Saturday, December 9, 2017

Dinesh Kamath's Editorial 'Can Rahul Gandhi revive Congress?' that was published in Newsband

Can Rahul Gandhi revive Congress?
Rahul Gandhi has yet to display his political abilities. The Bharatiya Janata Party rightly dismisses the ongoing election for the Congress president as a classic case of dynastic rule. Rahul Gandhi has to prove that he is capable of bringing about political revival of the Congress. So far Rahul Gandhi’s political behaviour has been found to be very ‘amateurish’. Some call it ‘frivolous’ and ‘caricaturish’.
In 2004 Gandhi was elected as MP, But he has not yet succeeded in creating any kind of impression till today. Narendra Modi had been chief minister for only two years. Yet he managed to emerge as a larger-than-life persona. Modi metamorphosed from being Hindu Hriday Samrat into the maker of the Gujarat Model. He was the right alternative to the corruption-ridden and policy paralysis-struck Congress.
The Congress party has slipped to third or worse position in ten States and is losing its grip in 320 Lok Sabha seats. Gandhi is yet to convince the people he is fit for the job. Rahul Gandhi is promising farm loan waivers, remunerative price for crops, free education and health care reservations for Patedars all sounding populist; on the other hand he sounds totally against corporates just to win the election by hook or crook. He is showing signs of fading away in course of time and the Congress might get resurrected by a non-Gandhi leadership.
That the INC is in a tailspin all over India for over two decades now is axiomatic. A decade back, Rahul Gandhi was plucked out from nowhere and installed as General Secretary of INC and head of Youth Congress, thus reinforcing the Nehru family's dynastic hold on INC which started in 1929 with the blessings of none other than Mahatma Gandhi himself.
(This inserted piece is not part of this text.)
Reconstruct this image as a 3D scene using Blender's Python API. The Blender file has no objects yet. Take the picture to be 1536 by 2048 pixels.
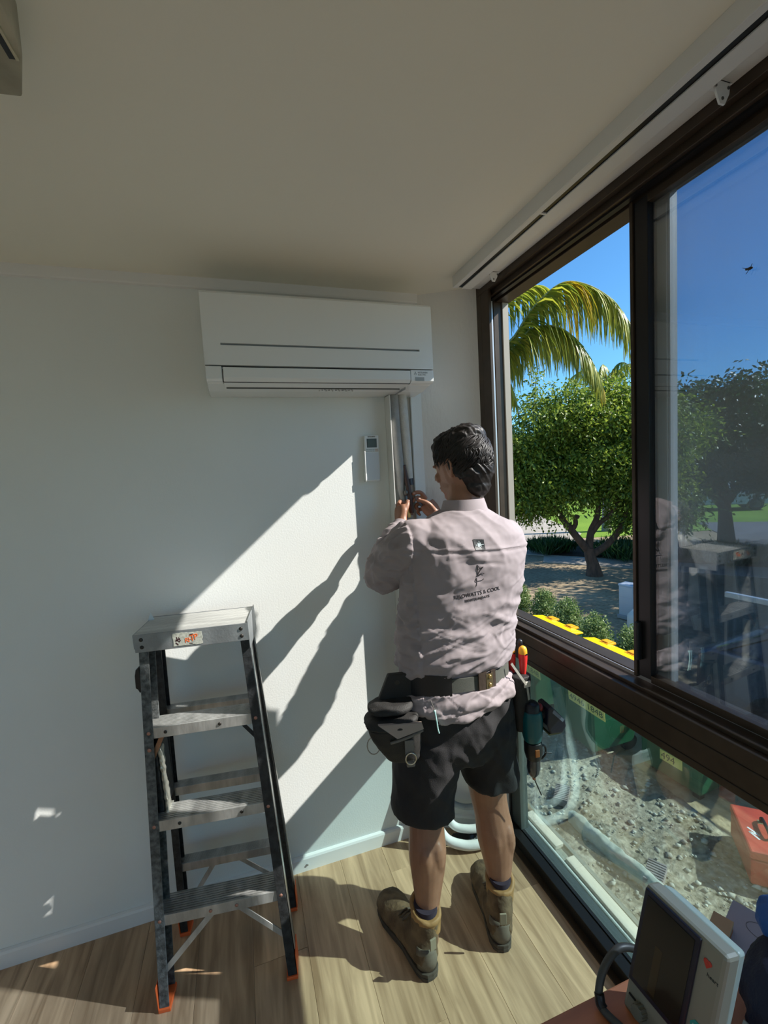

What has Rahul done to arrest the decline in this decade that one expects him to do all of a sudden and dramatically now? In fact, to neutral observers, Rahul has only hastened the decline of INC. Clearly, an unwilling and undeserving member of the Nehru family is being forced upon the party.
The opposition leader has to be responsible so that he is taken seriously. Taking a pot shot at everything Modi says or does, by itself, cannot be the only policy. These criticisms are to be based on ideas that have the interest of the nation at heart. Doling out funds that keep people happy for the time being is not in the best interest of and does not lead to nation building. Worse, doles create an expectation pattern and dependence on the Government rather than self-help and improvement.

Rahul has tried to use class, caste, and religious divides to try and form a coalition of the rabble and the seditious to beat a party that is trying to advance the nation. This is opposition for the sake of opposing the BJP and not for the interest of India or its people.